Jobs and Prosperity on the E-Frontier
A Posts entry from Sunday, May 13, 2007I’m finally graduating from college this August. Problem is, I’ve only managed to acquire a BA in Arts and Letters over the last five years. Well, that and an amazing ability to write seven pages on anything three hours before the due date with little to no prep work. I occasionally watch Dirty Jobs and find myself sufficiently lacking in my ability to chainsaw dead horses for French cuisine or to wallow in the town’s collective fecal mater for twelve hours at a time. (As a quick aside, why doesn’t Dirty Jobs do porn episodes? Have they and I missed it? Are they saving it for sweeps? Can you imagine Mike Rowe trying to be a bottom for a day?)
I’m remarkably unemployable. I’ve tried getting real jobs on those few occasions where I decided I wanted to try and grow up, but nothing has really panned out. But now that I’m graduating, I’m going to need to find something else to do with my day, so I’m looking for jobs that I’m actually suited for. Thankfully, a lifelong revulsion of athleticism and the constant refusal of girls to touch me in my special place has made me adept at videogames. From handheld to console to PC, I can probably beat the dang thing in a few hours. And that means I have job opportunities now.
Awesome.
Job Possibility #1 – Member of the MLG
These are the guys trying to make Halo the next national pastime. Can you imagine that? Shooting the Covenant and space zombies may one day be a sport where everyone leaves at the seventh inning to beat the traffic! Dare to dream.
The MLG road tour offers tournaments from 4v4 Halo to Halo Free-for-all to 4v4 Rainbow Six: Vegas (they really need to offer a Sam & Max round to get me to play). They’re offering million dollar jackpots to winning teams and players. This actually might be something I could get into if some friends and relatives didn’t think they were too cool to play videogames anymore. It would be just like going to Tobis’ house!

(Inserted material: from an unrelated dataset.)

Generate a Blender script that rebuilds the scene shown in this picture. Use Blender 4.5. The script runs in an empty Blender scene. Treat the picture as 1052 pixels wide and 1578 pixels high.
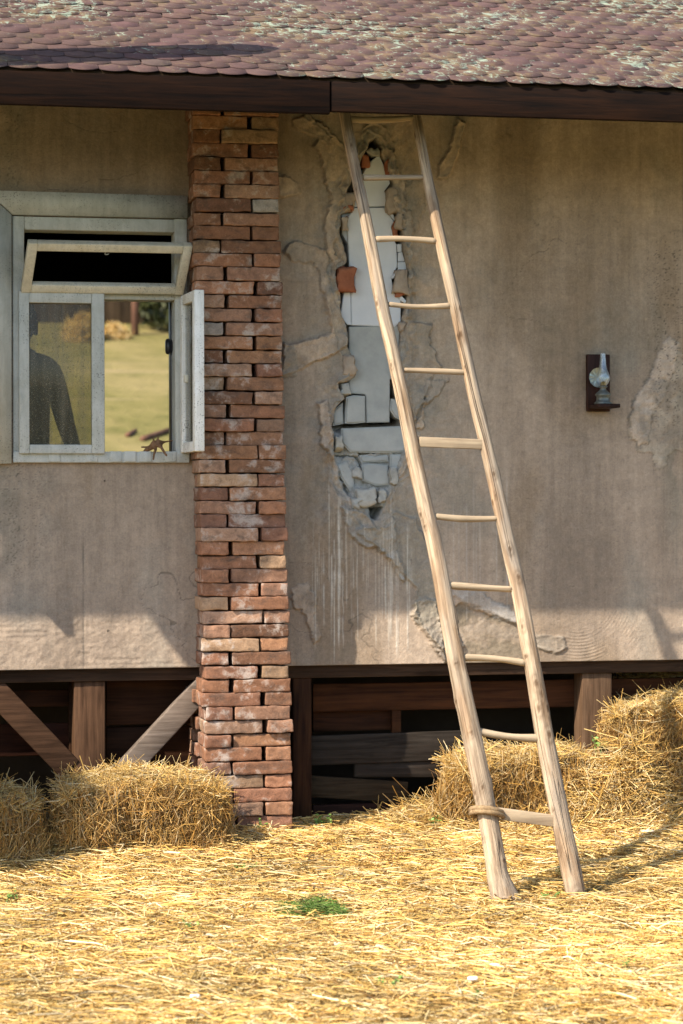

The only real con I can say about the MLG is how the games and tournaments will undoubtedly change every few years. Those game companies like to make sequels, and they like to get people to play those sequels, so why not make the forefront video game players play those games? Sports greatness comes from repetition of training. Do you think A-Rod would be having such a great season if Steinbrenner decided the Yankees would play soccer in 2007? Well maybe soccer is a bit much. It’d be more like Cricket I think. Cricket that is played for 9 innings. Whatever.
Job Possibility #2 – MMO Gold Farmer
This is apparently a big thing in China already. Basically you have a nerd who sits in an Internet café and farms gold and xp on some dumb Massively Multiplayer Online game all day long. You then sell this junk for exorbitant prices. It makes sense, I mean, these people have lives, they don’t have the time or dedication of the crazy gold farmer to spend 80 hours in a row killing some stupid monsters. In fact, neither do I. Screw gold farming. If I’m ever that desperate for cash I’ll just become a prostitute.
Job Possibility #3 – Second Life Real Estate Mogul
You may have heard that Second Life is the next big thing according to some news source or whatever. But if you listen to Warren Ellis or Petey from Something Awful, you might be aware that this utopian alternative to reality is overrun with bestiality enthusiasts and pedophiles.
It’s really dumb how someone has made money with this. It’s the same as that Beanie Baby economy from the mid 1990s. People were shelling out $1500 for a cloth bat. It was an “investment.” But then one day, someone asked “Hey, why the HELL are we paying so much money for CLOTH BATS!?!?!?” and the economy collapsed overnight. Guess what happened to all those poor schmucks who hadn’t managed to resell their cloth bats yet? That’s right, they were stuck with a bunch of CLOTH BATS!
My point being, that this is an economy with an execution date. Eventually someone will realize that shelling this much money out for virtual land is really stupid. If you haven’t made your money by then, well, I guess you’re just out of luck. You’ll be stuck as landlord to a bunch of dog raping miscreants.
Which is a real shame, because if it weren’t for all the people, Second Life would be pretty cool. But I guess they serve a purpose of some sort, like making the Burger King job seem all that more reasonable. Watch the tube while I become a corporate shill.
You want fries with that? Sorry, sir, we’re closing and we just shut off the fryer.